Base strategy: Sharpe 1.2, vol 10%, no leverage
Investment horizon: 10 years
Ruin threshold: -30% from peak
Monte Carlo results (10,000 paths each):
Leverage | Expected CAGR | P(Ruin) | Median Max DD | 95th Max DD
1.0x | 12% | 0.3% | 9% | 18%
1.5x | 16% | 2.1% | 14% | 27%
2.0x | 18% | 8.5% | 19% | 38%
2.5x | 17% | 18.2% | 25% | 50%
3.0x | 14% | 31.5% | 32% | 62%
Kelly optimal leverage: 1.2x (maximizes expected log wealth)
Practical Kelly: 0.5-0.75 * Kelly = 0.6x to 0.9x leverage
Note: at 2.5x leverage, expected CAGR DECLINES vs 2.0x
(volatility drag exceeds additional return). This is the point
where leverage destroys value — invisible in Sharpe ratio but
clear in Monte Carlo geometric return analysis.

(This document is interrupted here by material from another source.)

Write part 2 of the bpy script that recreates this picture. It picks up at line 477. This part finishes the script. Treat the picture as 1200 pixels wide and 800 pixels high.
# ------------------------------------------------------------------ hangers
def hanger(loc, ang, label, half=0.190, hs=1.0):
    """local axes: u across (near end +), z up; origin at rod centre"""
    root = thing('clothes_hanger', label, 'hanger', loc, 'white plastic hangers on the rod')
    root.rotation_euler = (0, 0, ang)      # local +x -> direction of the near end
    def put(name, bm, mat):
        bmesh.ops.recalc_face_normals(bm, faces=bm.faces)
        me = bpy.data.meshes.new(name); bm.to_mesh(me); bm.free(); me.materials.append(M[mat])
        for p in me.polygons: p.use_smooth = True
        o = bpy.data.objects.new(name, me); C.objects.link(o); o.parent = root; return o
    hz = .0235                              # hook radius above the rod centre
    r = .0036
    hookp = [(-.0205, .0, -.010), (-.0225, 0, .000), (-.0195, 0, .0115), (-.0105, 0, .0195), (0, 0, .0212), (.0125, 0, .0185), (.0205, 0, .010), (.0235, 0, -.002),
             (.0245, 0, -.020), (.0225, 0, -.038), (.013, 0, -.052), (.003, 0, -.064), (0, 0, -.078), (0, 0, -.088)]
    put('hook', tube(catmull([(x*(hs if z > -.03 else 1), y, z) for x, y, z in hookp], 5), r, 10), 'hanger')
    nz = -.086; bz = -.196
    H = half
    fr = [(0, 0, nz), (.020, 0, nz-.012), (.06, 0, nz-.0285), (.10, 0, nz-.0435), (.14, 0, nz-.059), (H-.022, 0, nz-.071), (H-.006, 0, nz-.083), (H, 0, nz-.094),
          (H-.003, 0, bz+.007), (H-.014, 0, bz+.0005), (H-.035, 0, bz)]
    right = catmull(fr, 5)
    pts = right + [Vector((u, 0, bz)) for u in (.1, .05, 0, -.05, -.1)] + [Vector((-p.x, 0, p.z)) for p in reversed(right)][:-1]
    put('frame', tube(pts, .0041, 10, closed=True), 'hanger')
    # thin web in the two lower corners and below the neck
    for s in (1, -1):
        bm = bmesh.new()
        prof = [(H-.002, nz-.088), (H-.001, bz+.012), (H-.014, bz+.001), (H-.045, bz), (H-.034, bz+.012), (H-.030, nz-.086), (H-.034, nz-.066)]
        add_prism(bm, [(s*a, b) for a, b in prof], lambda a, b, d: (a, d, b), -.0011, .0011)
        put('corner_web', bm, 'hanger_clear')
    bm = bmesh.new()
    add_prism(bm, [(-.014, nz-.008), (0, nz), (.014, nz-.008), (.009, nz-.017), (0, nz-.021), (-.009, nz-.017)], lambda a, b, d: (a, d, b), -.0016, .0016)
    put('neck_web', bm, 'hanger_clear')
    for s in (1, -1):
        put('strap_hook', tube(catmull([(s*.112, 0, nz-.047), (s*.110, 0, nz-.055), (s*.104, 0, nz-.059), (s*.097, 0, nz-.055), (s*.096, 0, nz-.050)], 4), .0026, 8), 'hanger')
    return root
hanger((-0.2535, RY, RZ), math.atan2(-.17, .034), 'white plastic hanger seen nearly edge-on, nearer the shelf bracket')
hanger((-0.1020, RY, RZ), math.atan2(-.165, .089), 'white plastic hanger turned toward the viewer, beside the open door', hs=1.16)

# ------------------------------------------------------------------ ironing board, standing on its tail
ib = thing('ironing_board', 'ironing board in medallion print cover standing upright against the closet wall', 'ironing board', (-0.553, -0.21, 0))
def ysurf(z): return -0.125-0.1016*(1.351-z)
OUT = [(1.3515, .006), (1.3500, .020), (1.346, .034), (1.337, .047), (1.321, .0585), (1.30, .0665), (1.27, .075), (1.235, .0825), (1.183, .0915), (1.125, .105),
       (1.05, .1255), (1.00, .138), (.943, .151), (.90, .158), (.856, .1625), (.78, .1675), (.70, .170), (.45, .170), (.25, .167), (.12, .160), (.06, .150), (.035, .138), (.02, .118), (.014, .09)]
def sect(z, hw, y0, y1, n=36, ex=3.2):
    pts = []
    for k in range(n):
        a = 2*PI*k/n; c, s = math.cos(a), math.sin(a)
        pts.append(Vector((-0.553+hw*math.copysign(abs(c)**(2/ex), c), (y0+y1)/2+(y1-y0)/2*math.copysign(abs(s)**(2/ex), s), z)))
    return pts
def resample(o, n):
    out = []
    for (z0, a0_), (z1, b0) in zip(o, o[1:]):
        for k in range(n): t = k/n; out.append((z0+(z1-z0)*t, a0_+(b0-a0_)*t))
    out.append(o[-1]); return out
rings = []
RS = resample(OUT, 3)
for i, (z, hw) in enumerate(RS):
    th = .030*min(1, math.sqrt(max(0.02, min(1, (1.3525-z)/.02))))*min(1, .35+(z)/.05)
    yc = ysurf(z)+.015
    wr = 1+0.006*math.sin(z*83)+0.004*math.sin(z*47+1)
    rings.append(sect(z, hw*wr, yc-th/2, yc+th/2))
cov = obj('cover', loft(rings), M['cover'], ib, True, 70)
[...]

Strategy: RSI mean reversion
Optimal parameters: RSI period=14, oversold=30, overbought=70
Backtest Sharpe: 1.35
Perturbation analysis (1,000 random perturbations, sigma=10%):
RSI period range tested: 12-16
Oversold range: 27-33
Overbought range: 63-77
Results:
- Mean Sharpe across perturbations: 1.18
- Std of Sharpe: 0.22
- % perturbations with Sharpe > 0.5: 95%
- % perturbations with Sharpe > 1.0: 72%
- % perturbations with positive return: 98%
Assessment: Strategy is robust to parameter perturbation.
72% of nearby parameter combinations maintain Sharpe > 1.0.
Performance plateau is broad — not a narrow overfit spike.
Compare with fragile strategy:
- Mean Sharpe across perturbations: 0.45
- Std of Sharpe: 0.85
- % perturbations with Sharpe > 0.5: 38%
- % perturbations with positive return: 55%
This strategy is clearly overfit — performance collapses with small parameter changes.